O acordo proposto seguramente estimulará a criação de maquiadoras nos PMDRs, pseudo-indústrias que nada fabricam, mas que, via de regra, importam componentes ou mesmo produtos terminados, que camuflados deverão representar o aumento da concorrência desleal no Brasil.

Caberá uma vez mais à indústria nacional analisar detidamente o tema, e propor outra modalidade de acordo que estimule o desenvolvimento daqueles países, porém sem colocar o setor produtivo uma vez mais sob risco aberto.

Alternativas para a proposta do governo brasileiro não faltam. O Brasil poderia adotar um acordo de livre comércio com os PMDRs, nos mesmos moldes daquele estabelecido pela China com Macau. Anualmente, os países beneficiários apresentariam listas positivas de produtos que poderiam gozar de preferências, desde que demonstrassem de fato estar fabricando tais produtos.

Por outro lado, por que não utilizar o SGPC, o Sistema Geral de Preferências Comerciais criado pela UNCTAD em 1990, pelo qual os países do G -77 negociam reduções tarifárias entre si, agindo na mesma direção ora proposta pela OMC? Isto evitaria a criação de um novo arcabouço de regras e regulamentos para controle de fluxos de importação, e também a geração de novos contenciosos em médio prazo.
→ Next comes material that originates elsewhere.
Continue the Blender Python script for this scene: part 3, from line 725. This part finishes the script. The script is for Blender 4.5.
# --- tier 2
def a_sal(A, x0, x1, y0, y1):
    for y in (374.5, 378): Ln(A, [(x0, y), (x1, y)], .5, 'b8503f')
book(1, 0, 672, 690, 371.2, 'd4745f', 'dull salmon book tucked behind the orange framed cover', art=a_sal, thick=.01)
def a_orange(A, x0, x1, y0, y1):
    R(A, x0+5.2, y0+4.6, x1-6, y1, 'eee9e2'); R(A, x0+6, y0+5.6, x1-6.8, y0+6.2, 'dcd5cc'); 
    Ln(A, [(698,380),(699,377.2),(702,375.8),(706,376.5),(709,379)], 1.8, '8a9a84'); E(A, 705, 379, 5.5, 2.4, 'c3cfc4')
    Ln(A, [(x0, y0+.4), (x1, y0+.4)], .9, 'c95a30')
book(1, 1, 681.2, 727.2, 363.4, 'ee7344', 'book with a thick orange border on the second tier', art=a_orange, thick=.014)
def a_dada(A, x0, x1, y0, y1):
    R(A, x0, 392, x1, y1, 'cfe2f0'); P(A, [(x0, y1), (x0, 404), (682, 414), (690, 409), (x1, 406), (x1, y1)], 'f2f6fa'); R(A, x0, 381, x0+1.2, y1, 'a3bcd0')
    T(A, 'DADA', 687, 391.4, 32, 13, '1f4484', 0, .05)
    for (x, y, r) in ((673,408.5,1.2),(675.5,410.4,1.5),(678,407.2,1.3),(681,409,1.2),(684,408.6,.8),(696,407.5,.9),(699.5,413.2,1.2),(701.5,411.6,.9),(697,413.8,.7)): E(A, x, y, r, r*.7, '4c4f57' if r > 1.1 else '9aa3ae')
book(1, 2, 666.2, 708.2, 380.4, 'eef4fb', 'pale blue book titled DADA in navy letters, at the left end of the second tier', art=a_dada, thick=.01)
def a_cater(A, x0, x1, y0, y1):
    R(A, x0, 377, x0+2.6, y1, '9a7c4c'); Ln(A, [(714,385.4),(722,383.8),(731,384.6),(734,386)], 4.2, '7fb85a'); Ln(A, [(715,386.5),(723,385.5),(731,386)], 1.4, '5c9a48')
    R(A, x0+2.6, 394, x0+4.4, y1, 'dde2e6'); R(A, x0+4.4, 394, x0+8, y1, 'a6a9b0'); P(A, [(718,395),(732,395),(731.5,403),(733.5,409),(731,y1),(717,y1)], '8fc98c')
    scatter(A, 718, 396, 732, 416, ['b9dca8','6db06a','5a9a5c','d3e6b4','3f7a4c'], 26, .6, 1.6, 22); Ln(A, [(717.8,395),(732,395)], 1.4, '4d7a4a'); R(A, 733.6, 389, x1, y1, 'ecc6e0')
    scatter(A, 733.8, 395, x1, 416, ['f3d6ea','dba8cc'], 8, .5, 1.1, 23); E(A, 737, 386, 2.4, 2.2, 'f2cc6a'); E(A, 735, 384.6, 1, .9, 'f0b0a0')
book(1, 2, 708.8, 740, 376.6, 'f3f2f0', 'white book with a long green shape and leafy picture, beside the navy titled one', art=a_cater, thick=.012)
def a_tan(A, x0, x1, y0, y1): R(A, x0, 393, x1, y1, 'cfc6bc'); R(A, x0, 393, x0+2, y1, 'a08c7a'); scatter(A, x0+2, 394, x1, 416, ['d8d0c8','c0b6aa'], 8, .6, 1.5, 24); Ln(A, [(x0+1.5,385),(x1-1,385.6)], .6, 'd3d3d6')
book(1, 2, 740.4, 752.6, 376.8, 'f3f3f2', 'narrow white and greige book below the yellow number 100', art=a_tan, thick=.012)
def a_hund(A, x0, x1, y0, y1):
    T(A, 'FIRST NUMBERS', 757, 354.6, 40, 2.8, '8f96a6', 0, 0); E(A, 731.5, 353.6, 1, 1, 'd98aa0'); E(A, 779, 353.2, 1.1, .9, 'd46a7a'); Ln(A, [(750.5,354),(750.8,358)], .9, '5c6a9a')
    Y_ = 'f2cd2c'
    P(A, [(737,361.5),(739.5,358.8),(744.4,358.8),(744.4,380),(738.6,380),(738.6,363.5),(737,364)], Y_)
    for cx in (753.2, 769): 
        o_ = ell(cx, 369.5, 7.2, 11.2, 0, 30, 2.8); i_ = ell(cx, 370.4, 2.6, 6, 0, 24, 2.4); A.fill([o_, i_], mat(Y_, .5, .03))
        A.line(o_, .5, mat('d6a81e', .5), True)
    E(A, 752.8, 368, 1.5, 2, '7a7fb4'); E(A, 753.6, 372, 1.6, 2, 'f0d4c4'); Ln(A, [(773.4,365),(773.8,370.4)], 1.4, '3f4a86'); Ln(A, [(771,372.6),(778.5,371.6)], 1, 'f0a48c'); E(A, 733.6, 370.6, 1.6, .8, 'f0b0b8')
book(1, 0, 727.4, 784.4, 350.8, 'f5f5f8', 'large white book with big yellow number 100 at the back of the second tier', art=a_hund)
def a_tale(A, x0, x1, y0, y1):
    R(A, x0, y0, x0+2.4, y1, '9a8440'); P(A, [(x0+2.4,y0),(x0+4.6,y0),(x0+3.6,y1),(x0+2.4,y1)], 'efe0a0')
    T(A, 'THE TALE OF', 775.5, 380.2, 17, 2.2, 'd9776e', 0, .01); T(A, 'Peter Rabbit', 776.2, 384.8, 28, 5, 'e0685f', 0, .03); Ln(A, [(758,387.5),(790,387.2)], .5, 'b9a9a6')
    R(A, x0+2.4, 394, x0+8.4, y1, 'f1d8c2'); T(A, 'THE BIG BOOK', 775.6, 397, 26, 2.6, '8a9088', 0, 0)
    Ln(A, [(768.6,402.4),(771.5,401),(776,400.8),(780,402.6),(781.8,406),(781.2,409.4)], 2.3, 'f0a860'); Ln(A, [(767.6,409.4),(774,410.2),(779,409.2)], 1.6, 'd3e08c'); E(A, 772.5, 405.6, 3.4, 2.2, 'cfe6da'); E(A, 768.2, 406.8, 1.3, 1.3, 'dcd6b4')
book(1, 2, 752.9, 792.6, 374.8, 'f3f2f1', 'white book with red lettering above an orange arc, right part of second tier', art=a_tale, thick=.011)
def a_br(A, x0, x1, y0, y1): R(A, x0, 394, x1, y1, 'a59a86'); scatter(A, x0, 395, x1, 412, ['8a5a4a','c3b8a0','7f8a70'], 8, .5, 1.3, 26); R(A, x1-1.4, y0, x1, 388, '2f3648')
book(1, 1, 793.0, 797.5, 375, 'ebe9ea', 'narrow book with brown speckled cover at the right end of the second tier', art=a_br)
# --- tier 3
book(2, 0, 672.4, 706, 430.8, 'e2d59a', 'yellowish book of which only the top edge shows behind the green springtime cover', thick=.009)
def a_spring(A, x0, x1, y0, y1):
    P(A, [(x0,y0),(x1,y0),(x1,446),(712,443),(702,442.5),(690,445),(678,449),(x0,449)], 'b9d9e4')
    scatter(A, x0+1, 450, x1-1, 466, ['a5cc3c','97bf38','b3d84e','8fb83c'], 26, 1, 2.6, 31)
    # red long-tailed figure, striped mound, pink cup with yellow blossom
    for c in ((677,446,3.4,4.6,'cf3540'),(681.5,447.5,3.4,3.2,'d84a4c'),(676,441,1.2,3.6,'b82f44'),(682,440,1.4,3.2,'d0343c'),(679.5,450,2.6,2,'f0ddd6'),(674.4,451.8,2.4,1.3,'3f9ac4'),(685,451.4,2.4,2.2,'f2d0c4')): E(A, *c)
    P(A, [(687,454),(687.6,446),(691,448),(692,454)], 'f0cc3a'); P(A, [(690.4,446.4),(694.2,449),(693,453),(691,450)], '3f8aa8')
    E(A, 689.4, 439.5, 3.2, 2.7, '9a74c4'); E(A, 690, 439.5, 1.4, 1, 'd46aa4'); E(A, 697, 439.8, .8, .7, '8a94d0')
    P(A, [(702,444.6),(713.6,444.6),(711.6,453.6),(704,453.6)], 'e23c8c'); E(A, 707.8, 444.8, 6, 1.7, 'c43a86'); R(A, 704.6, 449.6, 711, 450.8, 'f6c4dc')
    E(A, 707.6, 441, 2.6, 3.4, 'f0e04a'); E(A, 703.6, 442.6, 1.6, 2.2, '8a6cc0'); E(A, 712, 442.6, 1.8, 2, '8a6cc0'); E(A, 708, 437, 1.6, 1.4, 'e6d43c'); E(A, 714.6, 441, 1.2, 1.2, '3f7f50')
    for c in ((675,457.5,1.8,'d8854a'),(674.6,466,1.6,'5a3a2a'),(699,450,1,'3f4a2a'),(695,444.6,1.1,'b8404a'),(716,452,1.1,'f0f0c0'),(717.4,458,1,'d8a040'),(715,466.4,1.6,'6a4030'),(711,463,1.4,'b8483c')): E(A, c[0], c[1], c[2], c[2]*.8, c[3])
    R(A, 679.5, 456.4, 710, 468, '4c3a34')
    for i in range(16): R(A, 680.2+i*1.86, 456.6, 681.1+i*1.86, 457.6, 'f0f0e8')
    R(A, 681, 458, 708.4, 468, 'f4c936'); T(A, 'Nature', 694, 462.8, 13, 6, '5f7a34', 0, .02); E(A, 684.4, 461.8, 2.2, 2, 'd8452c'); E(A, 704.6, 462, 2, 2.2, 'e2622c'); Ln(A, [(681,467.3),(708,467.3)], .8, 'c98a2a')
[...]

O governo brasileiro, particularmente o Itamaraty, evitariam sucessivas, constantes e justas críticas de setores industriais, se deixassem de colocar interesses ideológicos acima dos interesses comerciais, e percebessem que o fato de não logramos celebrar nenhum acordo de comércio com países desenvolvidos, resulta do fato de que ninguém concede qualquer vantagem graciosamente.

Seguir insistindo e persistindo em uma estratégia equivocada, que sequer permitiu ao país alcançar uma acalentada liderança terceiro-mundista, não faz jus às tradições da casa de Rio Branco.

Humberto Barbato é diretor do Departamento de Comércio Exterior do Ciesp e diretor de Relações Internacionais da Abinee.